Weak picture on daily chart (MA’s in bearish configuration / strong negative momentum) warn of limited recovery before bears regain control.
The dollar was hit by the recent strong rally of yen, which was the one of key factors of the latest drop, with outlook for the Fed action on interest rates, turning more dovish and expected to add pressure on the US currency.
The latest economic data signaled that the US economy is slowing and recession threats, narrowed space for the central bank’s action and resulted in sharp rise in bets for 50 basis cut in September (against initial expectations for 25 basis points rate cut) and even spreading rumors that the Fed would opt for emergency rate cut before the September meeting.

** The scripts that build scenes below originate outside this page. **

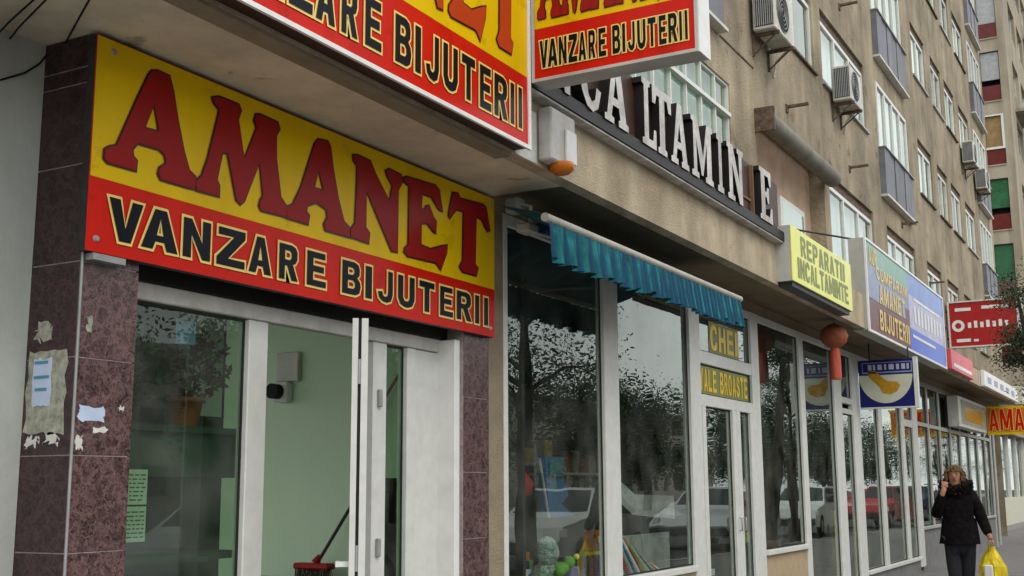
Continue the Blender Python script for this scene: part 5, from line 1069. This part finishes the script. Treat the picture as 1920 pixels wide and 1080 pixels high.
# ---------------------------------------------------------------- street trees
def tree(label, x, y, h, cr, n, seed, m=('leaf', 'leaf_dark'), size=.10, group='street trees along the kerb', clumps=26, lean=0, low=.42):
    t = localroot('street_tree', label, 'tree', group); r_ = random.Random(seed); tr = MB()
    tops = []
    tr.tube([(0, 0, -.05), (.03, .02, h*.18), (lean*.3, .05, h*.38), (lean*.6, .02, h*.62), (lean, 0, h*.92)], [.17, .14, .12, .075, .02], 10)
    for i in range(13):
        a = r_.uniform(0, 6.28); z0_ = h*r_.uniform(low*.8, .8); L = cr*r_.uniform(.55, 1.0)*(1.1-.5*(z0_/h)); p0 = (lean*z0_/h, 0, z0_); p2_ = (lean*z0_/h+L*math.cos(a), L*math.sin(a), z0_+L*r_.uniform(.1, .6)); p1_ = tuple((p0[q]+p2_[q])/2+(.0 if q < 2 else .12*L) for q in range(3)); tr.tube([p0, p1_, p2_], [.05, .03, .012], 6); tops.append(p2_); tops.append(p1_)
    tr.build('trunk', 'bark', t); b = MB()
    cl = tops+[(lean*.8+r_.gauss(0, cr*.38), r_.gauss(0, cr*.38), h*r_.uniform(low+.1, 1.0)) for _ in range(clumps-13)]
    for i in range(n):
        c = cl[r_.randrange(len(cl))]; s_ = cr*.22; p = Vector((c[0]+r_.gauss(0, s_), c[1]+r_.gauss(0, s_), c[2]+r_.gauss(0, s_*.75)))
        d = Vector((r_.gauss(0, 1), r_.gauss(0, 1), r_.gauss(-.3, .6))).normalized(); q = d.cross(Vector((r_.gauss(0, 1), r_.gauss(0, 1), r_.gauss(0, 1)))).normalized(); L = size*r_.uniform(.6, 1.4); W = L*.45
        b.add([p-d*L*.5, p+q*W*.5, p+d*L*.5, p-q*W*.5], [(0, 1, 2, 3)], 0 if r_.random() < .55 else 1)
    b.build('crown', list(m), t); return place(t, (x, y, 0), r_.uniform(0, 0))
tree('small leafy street tree at the right edge in front of the red projecting sign', -1.52, 20.0, 4.75, .58, 9000, 11, size=.045, clumps=30, low=.66, m=('leaf_dark', 'leaf'), lean=-.45)
t1 = tree('broad dark street tree opposite the pawn shop, seen only as a reflection', 1.9, 7.6, 6.2, 1.6, 15000, 21, size=.06)
t2 = tree('tall dark street tree opposite the toy window, seen only as a reflection', 1.3, 16.4, 7.0, 1.8, 15000, 22, size=.065, low=.4)
t3 = tree('big dense tree on the other pavement mirrored in the shop glass', 19, 30, 7.2, 2.9, 12000, 31, m=('leaf_dark', 'leaf'), size=.2, clumps=40, low=.25, group='trees on the other pavement')
for i in range(13): c = copy_tree(t3); place(c, (19+1.5*math.sin(i*2.1), 37+i*7.5, 0), i*1.1)
for i, (x, y) in enumerate(((1.2, 31), (1.2, 54), (1.2, 70), (1.2, 90))):
    c = copy_tree(t1 if i % 2 else t2); place(c, (x, y, 0), i*1.3); c.scale = (.8, .8, .8) if x < 5 else (1.3,)*3
    c['label'] = ['third kerb tree from the camera, seen only as a reflection', 'fourth kerb tree from the camera, seen only as a reflection', 'fifth kerb tree from the camera, seen only as a reflection', 'last kerb tree, farthest along the street'][i]

# ---------------------------------------------------------------- parked cars (mirrored in the shop glass)
def car(col, label):
    t = localroot('parked_car', label, 'car', 'cars parked along the kerb')
    prof = [(-2.05, .30), (-2.08, .55), (-1.98, .78), (-1.05, .92), (1.45, .95), (2.02, .88), (2.10, .62), (2.05, .30), (1.72, .28), (1.62, .52), (1.38, .62), (1.14, .52), (1.04, .28), (-.98, .28), (-1.08, .52), (-1.32, .62), (-1.56, .52), (-1.66, .28)]
    b = MB(); n = len(prof); area_ = prof
    for s in (-1, 1): b.flat([[(p[0], p[1]) for p in (prof if True else prof)]], (lambda s: lambda u, v, d: (s*.83, u, v))(s), 0, 0)
    b.add([(-.83, y, z) for y, z in prof]+[(.83, y, z) for y, z in prof], [(k, (k+1) % n, n+(k+1) % n, n+k) for k in range(n)], 0)
    b.add([(-.80, -.95, .92), (.80, -.95, .92), (.80, 1.75, .94), (-.80, 1.75, .94), (-.62, -.28, 1.42), (.62, -.28, 1.42), (.62, 1.15, 1.43), (-.62, 1.15, 1.43)], [(4, 5, 6, 7), (0, 1, 5, 4), (1, 2, 6, 5), (2, 3, 7, 6), (3, 0, 4, 7)], 0)
    b.build('body', col, t)
    def gq(q): g = MB(); g.add(q, [(0, 1, 2, 3)]); g.build('window', 'car_glass', t)
    gq([(-.72, -.90, .955), (.72, -.90, .955), (.58, -.35, 1.385), (-.58, -.35, 1.385)]); gq([(.70, 1.70, .97), (-.70, 1.70, .97), (-.58, 1.22, 1.39), (.58, 1.22, 1.39)])
    for s in (-1, 1):
        for a0, a1, b0, b1 in ((-.62, .32, -.20, .32), (.40, 1.40, .40, 1.08)): q = [(s*.812, a0, .97), (s*.812, a1, .97), (s*.655, b1, 1.37), (s*.655, b0, 1.37)]; gq(q if s > 0 else q[::-1])
        for y in (-1.32, 1.38):
            wv = MB(); wv.tube([(s*.70, y, .31), (s*.86, y, .31)], .30, 20, smooth=False); w_o = wv.build('tyre', 'rubber', t); rm = MB(); rm.tube([(s*.855, y, .31), (s*.868, y, .31)], .18, 14, smooth=False); rm.build('rim', 'grey_metal', w_o)
        MB().cbox(s*.80-.14, s*.80-.0 if s < 0 else s*.80, -2.07, -2.0, .60, .74, .01).build('headlight', 'lamp_clear', t); MB().cbox(s*.62-.1, s*.62+.1, 2.03, 2.11, .66, .80, .01).build('tail_light', 'lamp_red', t)
    MB().cbox(-.8, .8, -2.13, -2.06, .34, .52, .02).build('bumper', 'car_black', t); MB().cbox(-.8, .8, 2.07, 2.14, .34, .52, .02).build('bumper', 'car_black', t)
    return t
for i, (col, x, y, lb) in enumerate((('car_white', 2.1, 11.2, 'white parked car nearest the camera'), ('car_white', 2.1, 19.5, 'white parked car mirrored in the first toy window'), ('car_silver', 2.15, 27.8, 'silver parked car mirrored in the shop door'), ('car_white', 2.1, 35.5, 'white parked car mirrored left of the green counter'), ('car_red', 1.6, 43.5, 'red parked car mirrored in the panes under the blue sign'), ('car_blue', 2.1, 52, 'dark blue parked car farthest along the kerb'))):
    place(car(col, lb), (x, y, 0), R(i*1.5-3))
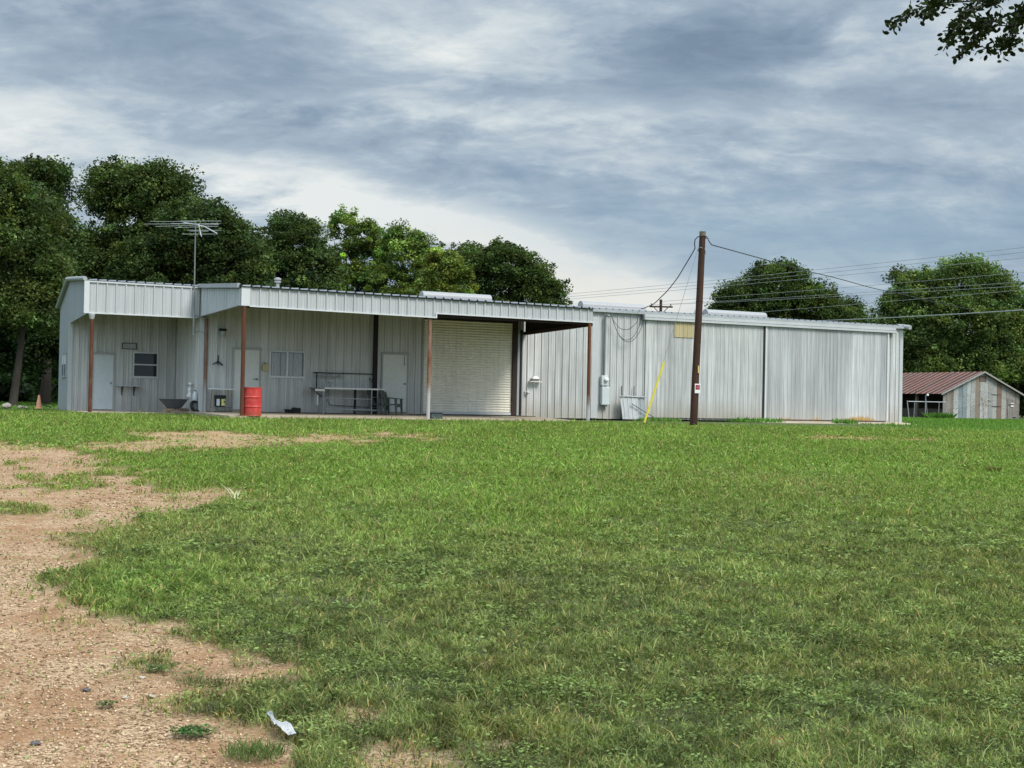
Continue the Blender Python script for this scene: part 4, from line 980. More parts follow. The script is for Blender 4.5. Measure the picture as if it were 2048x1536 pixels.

Partial stabilization of the situation in the markets eased tensions for now, but outlook remains darkened by all these factors.
Markets await release of US July inflation report (due next week) and the speech of Fed Chair Powell at the Jackson Hole symposium (due Aug 22/24) for more information.
Immediate support lays at 102.55, loss of which would further weaken near term structure, while lift above upper pivot at 13.24 would sideline downside risk.
Res: 103.24; 103.55; 103.64; 103.93.
Sup: 102.70; 102.55; 101.94; 101.75.